Begin

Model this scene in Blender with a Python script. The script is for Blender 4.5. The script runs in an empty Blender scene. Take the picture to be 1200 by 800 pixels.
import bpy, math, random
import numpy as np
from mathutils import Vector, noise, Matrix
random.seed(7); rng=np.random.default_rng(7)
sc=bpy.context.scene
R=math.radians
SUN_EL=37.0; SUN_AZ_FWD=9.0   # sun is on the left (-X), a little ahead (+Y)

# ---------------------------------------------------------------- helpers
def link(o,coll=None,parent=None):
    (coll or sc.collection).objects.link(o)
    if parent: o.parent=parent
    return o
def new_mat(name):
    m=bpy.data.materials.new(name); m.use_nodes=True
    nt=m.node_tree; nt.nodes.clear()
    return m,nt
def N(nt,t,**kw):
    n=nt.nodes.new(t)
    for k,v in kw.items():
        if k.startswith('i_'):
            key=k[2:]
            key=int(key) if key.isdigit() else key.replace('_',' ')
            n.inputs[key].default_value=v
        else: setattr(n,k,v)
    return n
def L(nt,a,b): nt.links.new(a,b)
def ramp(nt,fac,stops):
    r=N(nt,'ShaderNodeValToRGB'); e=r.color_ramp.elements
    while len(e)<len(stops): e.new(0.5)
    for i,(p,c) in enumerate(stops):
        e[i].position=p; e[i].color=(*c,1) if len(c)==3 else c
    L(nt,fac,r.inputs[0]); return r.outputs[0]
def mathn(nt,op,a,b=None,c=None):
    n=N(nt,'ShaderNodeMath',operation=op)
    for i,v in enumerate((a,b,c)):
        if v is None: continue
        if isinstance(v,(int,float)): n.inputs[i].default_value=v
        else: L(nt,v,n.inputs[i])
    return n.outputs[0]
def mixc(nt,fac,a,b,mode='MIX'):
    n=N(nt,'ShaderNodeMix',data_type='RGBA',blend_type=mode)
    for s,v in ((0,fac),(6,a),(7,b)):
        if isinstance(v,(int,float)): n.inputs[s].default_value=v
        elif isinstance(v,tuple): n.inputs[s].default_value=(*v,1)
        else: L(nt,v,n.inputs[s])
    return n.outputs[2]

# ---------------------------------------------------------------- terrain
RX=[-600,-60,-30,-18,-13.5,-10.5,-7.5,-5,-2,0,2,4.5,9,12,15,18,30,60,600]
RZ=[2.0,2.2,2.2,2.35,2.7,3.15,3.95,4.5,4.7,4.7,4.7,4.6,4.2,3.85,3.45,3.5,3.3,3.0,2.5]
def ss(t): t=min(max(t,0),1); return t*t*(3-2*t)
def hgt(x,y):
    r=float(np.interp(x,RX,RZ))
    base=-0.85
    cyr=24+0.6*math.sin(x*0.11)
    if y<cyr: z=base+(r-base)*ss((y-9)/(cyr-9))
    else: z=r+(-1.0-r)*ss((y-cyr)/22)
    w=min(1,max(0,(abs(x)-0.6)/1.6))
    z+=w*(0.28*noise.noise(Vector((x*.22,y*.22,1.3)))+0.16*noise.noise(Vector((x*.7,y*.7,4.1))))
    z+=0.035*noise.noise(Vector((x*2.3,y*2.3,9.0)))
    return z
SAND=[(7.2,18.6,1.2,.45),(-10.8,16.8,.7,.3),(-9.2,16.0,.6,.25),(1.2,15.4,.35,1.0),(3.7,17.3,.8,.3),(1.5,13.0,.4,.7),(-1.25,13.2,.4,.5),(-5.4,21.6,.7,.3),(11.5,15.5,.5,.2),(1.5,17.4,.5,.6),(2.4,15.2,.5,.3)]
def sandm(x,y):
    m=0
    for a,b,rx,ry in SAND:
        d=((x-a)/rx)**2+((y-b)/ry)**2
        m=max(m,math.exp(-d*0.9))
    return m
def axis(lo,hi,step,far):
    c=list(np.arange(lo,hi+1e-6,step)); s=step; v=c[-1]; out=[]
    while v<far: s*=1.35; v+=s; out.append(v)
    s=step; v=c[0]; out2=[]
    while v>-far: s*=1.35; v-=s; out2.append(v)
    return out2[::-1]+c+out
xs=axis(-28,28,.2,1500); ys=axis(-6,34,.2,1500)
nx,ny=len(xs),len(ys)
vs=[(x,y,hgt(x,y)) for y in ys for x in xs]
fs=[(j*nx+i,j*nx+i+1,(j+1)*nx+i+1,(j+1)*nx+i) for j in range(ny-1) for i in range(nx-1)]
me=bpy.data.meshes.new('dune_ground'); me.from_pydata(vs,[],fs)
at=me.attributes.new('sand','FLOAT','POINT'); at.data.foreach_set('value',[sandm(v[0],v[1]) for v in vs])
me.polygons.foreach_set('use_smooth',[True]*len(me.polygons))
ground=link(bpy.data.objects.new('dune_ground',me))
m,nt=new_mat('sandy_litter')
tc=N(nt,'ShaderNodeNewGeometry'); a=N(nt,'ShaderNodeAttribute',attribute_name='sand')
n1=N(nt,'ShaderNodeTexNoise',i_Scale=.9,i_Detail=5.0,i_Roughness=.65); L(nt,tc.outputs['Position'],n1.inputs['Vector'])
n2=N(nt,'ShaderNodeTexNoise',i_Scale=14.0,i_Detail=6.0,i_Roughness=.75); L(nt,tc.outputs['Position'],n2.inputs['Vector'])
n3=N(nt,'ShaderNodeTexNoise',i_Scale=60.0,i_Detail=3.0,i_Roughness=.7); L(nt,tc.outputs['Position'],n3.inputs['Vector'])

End

» INSTRUCTION:
Extract the data exactly as given.

» SOLVED EXERCISE:
Model this scene in Blender with a Python script. The script is for Blender 4.5. The script runs in an empty Blender scene. Take the picture to be 1200 by 800 pixels.
import bpy, math, random
import numpy as np
from mathutils import Vector, noise, Matrix
random.seed(7); rng=np.random.default_rng(7)
sc=bpy.context.scene
R=math.radians
SUN_EL=37.0; SUN_AZ_FWD=9.0   # sun is on the left (-X), a little ahead (+Y)

# ---------------------------------------------------------------- helpers
def link(o,coll=None,parent=None):
    (coll or sc.collection).objects.link(o)
    if parent: o.parent=parent
    return o
def new_mat(name):
    m=bpy.data.materials.new(name); m.use_nodes=True
    nt=m.node_tree; nt.nodes.clear()
    return m,nt
def N(nt,t,**kw):
    n=nt.nodes.new(t)
    for k,v in kw.items():
        if k.startswith('i_'):
            key=k[2:]
            key=int(key) if key.isdigit() else key.replace('_',' ')
            n.inputs[key].default_value=v
        else: setattr(n,k,v)
    return n
def L(nt,a,b): nt.links.new(a,b)
def ramp(nt,fac,stops):
    r=N(nt,'ShaderNodeValToRGB'); e=r.color_ramp.elements
    while len(e)<len(stops): e.new(0.5)
    for i,(p,c) in enumerate(stops):
        e[i].position=p; e[i].color=(*c,1) if len(c)==3 else c
    L(nt,fac,r.inputs[0]); return r.outputs[0]
def mathn(nt,op,a,b=None,c=None):
    n=N(nt,'ShaderNodeMath',operation=op)
    for i,v in enumerate((a,b,c)):
        if v is None: continue
        if isinstance(v,(int,float)): n.inputs[i].default_value=v
        else: L(nt,v,n.inputs[i])
    return n.outputs[0]
def mixc(nt,fac,a,b,mode='MIX'):
    n=N(nt,'ShaderNodeMix',data_type='RGBA',blend_type=mode)
    for s,v in ((0,fac),(6,a),(7,b)):
        if isinstance(v,(int,float)): n.inputs[s].default_value=v
        elif isinstance(v,tuple): n.inputs[s].default_value=(*v,1)
        else: L(nt,v,n.inputs[s])
    return n.outputs[2]

# ---------------------------------------------------------------- terrain
RX=[-600,-60,-30,-18,-13.5,-10.5,-7.5,-5,-2,0,2,4.5,9,12,15,18,30,60,600]
RZ=[2.0,2.2,2.2,2.35,2.7,3.15,3.95,4.5,4.7,4.7,4.7,4.6,4.2,3.85,3.45,3.5,3.3,3.0,2.5]
def ss(t): t=min(max(t,0),1); return t*t*(3-2*t)
def hgt(x,y):
    r=float(np.interp(x,RX,RZ))
    base=-0.85
    cyr=24+0.6*math.sin(x*0.11)
    if y<cyr: z=base+(r-base)*ss((y-9)/(cyr-9))
    else: z=r+(-1.0-r)*ss((y-cyr)/22)
    w=min(1,max(0,(abs(x)-0.6)/1.6))
    z+=w*(0.28*noise.noise(Vector((x*.22,y*.22,1.3)))+0.16*noise.noise(Vector((x*.7,y*.7,4.1))))
    z+=0.035*noise.noise(Vector((x*2.3,y*2.3,9.0)))
    return z
SAND=[(7.2,18.6,1.2,.45),(-10.8,16.8,.7,.3),(-9.2,16.0,.6,.25),(1.2,15.4,.35,1.0),(3.7,17.3,.8,.3),(1.5,13.0,.4,.7),(-1.25,13.2,.4,.5),(-5.4,21.6,.7,.3),(11.5,15.5,.5,.2),(1.5,17.4,.5,.6),(2.4,15.2,.5,.3)]
def sandm(x,y):
    m=0
    for a,b,rx,ry in SAND:
        d=((x-a)/rx)**2+((y-b)/ry)**2
        m=max(m,math.exp(-d*0.9))
    return m
def axis(lo,hi,step,far):
    c=list(np.arange(lo,hi+1e-6,step)); s=step; v=c[-1]; out=[]
    while v<far: s*=1.35; v+=s; out.append(v)
    s=step; v=c[0]; out2=[]
    while v>-far: s*=1.35; v-=s; out2.append(v)
    return out2[::-1]+c+out
xs=axis(-28,28,.2,1500); ys=axis(-6,34,.2,1500)
nx,ny=len(xs),len(ys)
vs=[(x,y,hgt(x,y)) for y in ys for x in xs]
fs=[(j*nx+i,j*nx+i+1,(j+1)*nx+i+1,(j+1)*nx+i) for j in range(ny-1) for i in range(nx-1)]
me=bpy.data.meshes.new('dune_ground'); me.from_pydata(vs,[],fs)
at=me.attributes.new('sand','FLOAT','POINT'); at.data.foreach_set('value',[sandm(v[0],v[1]) for v in vs])
me.polygons.foreach_set('use_smooth',[True]*len(me.polygons))
ground=link(bpy.data.objects.new('dune_ground',me))
m,nt=new_mat('sandy_litter')
tc=N(nt,'ShaderNodeNewGeometry'); a=N(nt,'ShaderNodeAttribute',attribute_name='sand')
n1=N(nt,'ShaderNodeTexNoise',i_Scale=.9,i_Detail=5.0,i_Roughness=.65); L(nt,tc.outputs['Position'],n1.inputs['Vector'])
n2=N(nt,'ShaderNodeTexNoise',i_Scale=14.0,i_Detail=6.0,i_Roughness=.75); L(nt,tc.outputs['Position'],n2.inputs['Vector'])
n3=N(nt,'ShaderNodeTexNoise',i_Scale=60.0,i_Detail=3.0,i_Roughness=.7); L(nt,tc.outputs['Position'],n3.inputs['Vector'])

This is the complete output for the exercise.